Recommendation: B2B audit before the new PIP regime
The sensible response is not to abandon B2B by default. The sensible response is to audit it properly. Before July 2026, businesses using contractor models in Poland should review:
- reporting lines and supervision,
- working-time expectations,
- substitution rights and economic independence,
- consistency between contract language and operational practice.
That is where the real reclassification risk now sits.
Frequently Asked Questions – Reclassification of B2B Contract
Is B2B still legal in Poland after the 2026 reform?
Yes. The reform does not ban B2B contracts and does not change the legal definition of employment. The risk arises where a B2B arrangement is used in conditions that, in practice, meet the characteristics of employment.
Can PIP reclassify a B2B relationship without a prior court judgment?
Yes. The amended regime gives the regional labour inspector an administrative-decision route to establish an employment relationship, with court review available at the appeal stage.

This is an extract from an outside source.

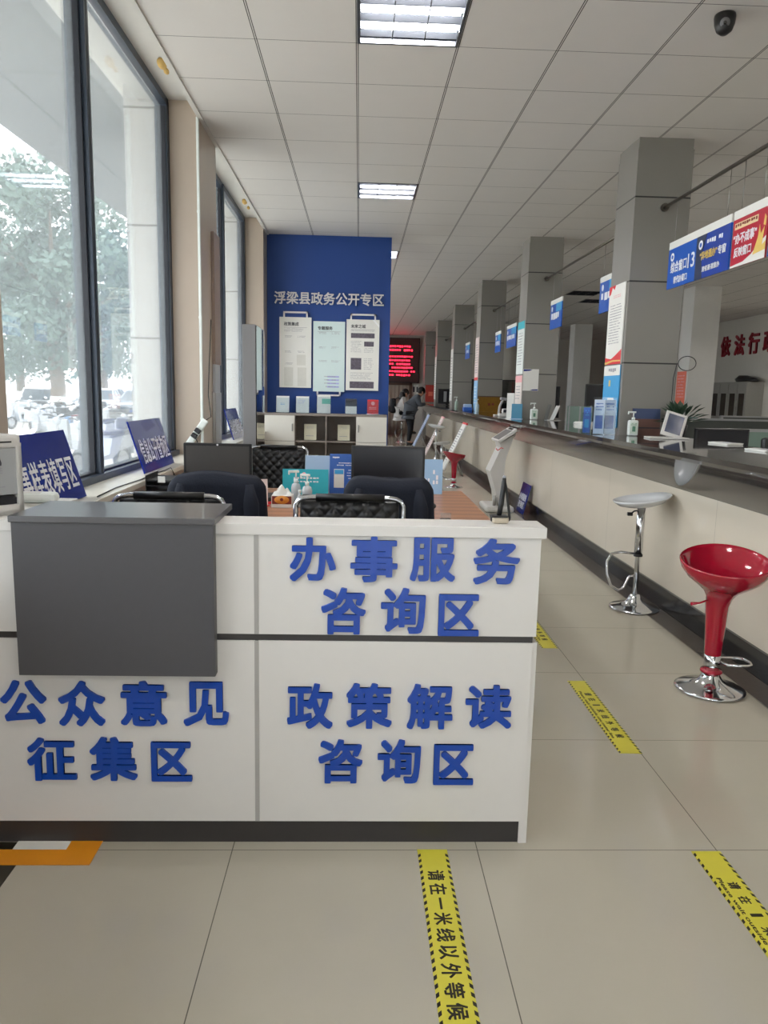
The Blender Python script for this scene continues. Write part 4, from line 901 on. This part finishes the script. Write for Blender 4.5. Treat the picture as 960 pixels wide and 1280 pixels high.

When do the new PIP rules apply?
The amendment was signed on 2 April 2026, published on 7 April 2026, and the main rules apply from 8 July 2026.
What should a company do now?
The priority step is a focused B2B audit based on operational reality rather than template wording alone. Businesses should identify higher-risk models, decide which relationships need restructuring and assess whether the 12-month regularisation window is relevant.